Pierwsze mistrzostwa świata, na których zagrała Południowa Afryka to francuskie Coupe du Monde w 1998 roku. Pierwszy mecz debiutanci skończyli wliczoną w koszty porażką z gospodarzami (teraz role się odwrócą?), w czym spory udział miał obrońca RPA - Pierre Issa. Potem jednak nastąpił historyczny mecz z Danią, z pierwszym golem i pierwszym punktem na MŚ dla RPA. Bardzo ładnym golem, który strzelił Benni McCarthy, wciąż aktywny piłkarz kadry.

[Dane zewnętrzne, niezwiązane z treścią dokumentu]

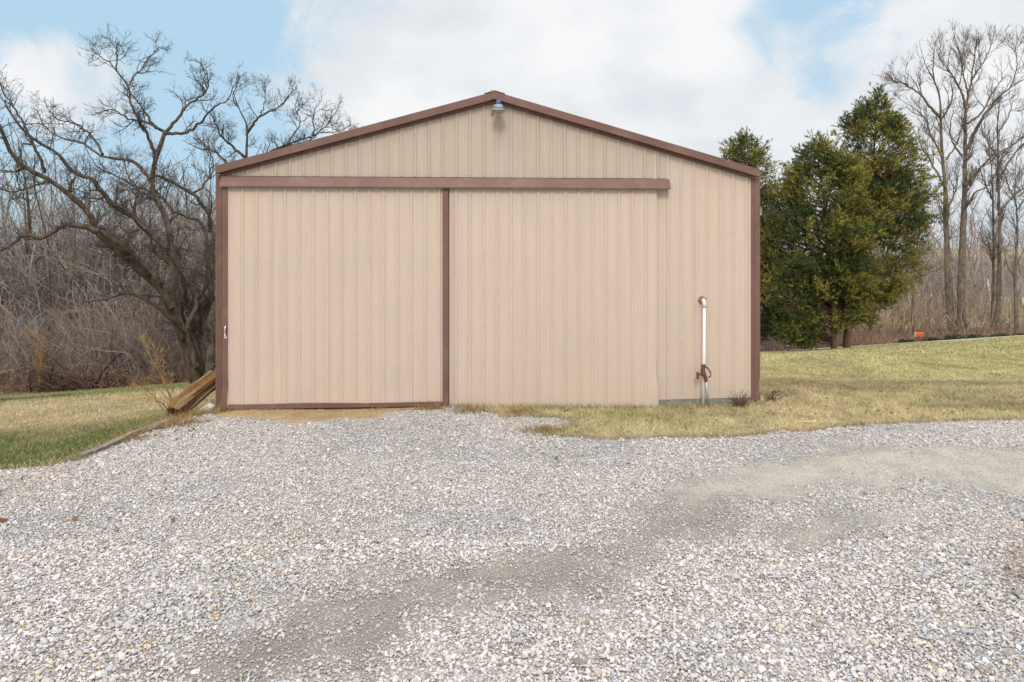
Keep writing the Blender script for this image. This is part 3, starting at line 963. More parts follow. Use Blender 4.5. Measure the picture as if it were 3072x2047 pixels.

Do spotkania z Danią bardziej niż określenie ''fajny'' pasuje raczej pamiętny (no, dość pamiętny). Sędzia z Kolumbii postanowił bowiem być najważniejszą postacią meczu i aż trzy razy pokazał piłkarzom czerwoną kartkę (dwóm z Danii i jednemu z RPA).

Z Czuba typuje mętnie:

Trener Carlos Alberto Perreira był mistrzem świata z Brazylią w 1994 roku, ale z Canarinhos szanse triumfu miałby i nawet Adi Pinter . Brak skuteczności gospodarzy mistrzostw jest zatrważający, a że obrona Bafana Bafana nie wydaje się być wzorem solidności, to rozsądek wsparty rankingiem FIFA (88. miejsce) podpowiada blamaż RPA. A jak sobie pomyślę o tym uporczywym trąbieniu z trybun, to stwierdzam, że wcale nie będzie mi gospodarzy żal. Ściany - aż tak - nie pomogą.

Nikomu niepotrzebna ciekawostka:

Johnny Bravo mawiał, że kiedyś wykopał dziurę w ogródku, a dziś ta dziura to Londyn. Nie wiem gdzie zaczynali kopać w RPA, ale skończyło się na tym, że właśnie w tym kraju znajduje się Wielka Dziura (Big Hole) , odkrywkowa kopalnia diamentów, uważana za największą wykopaną przez ludzkie ręce dziurę na świecie.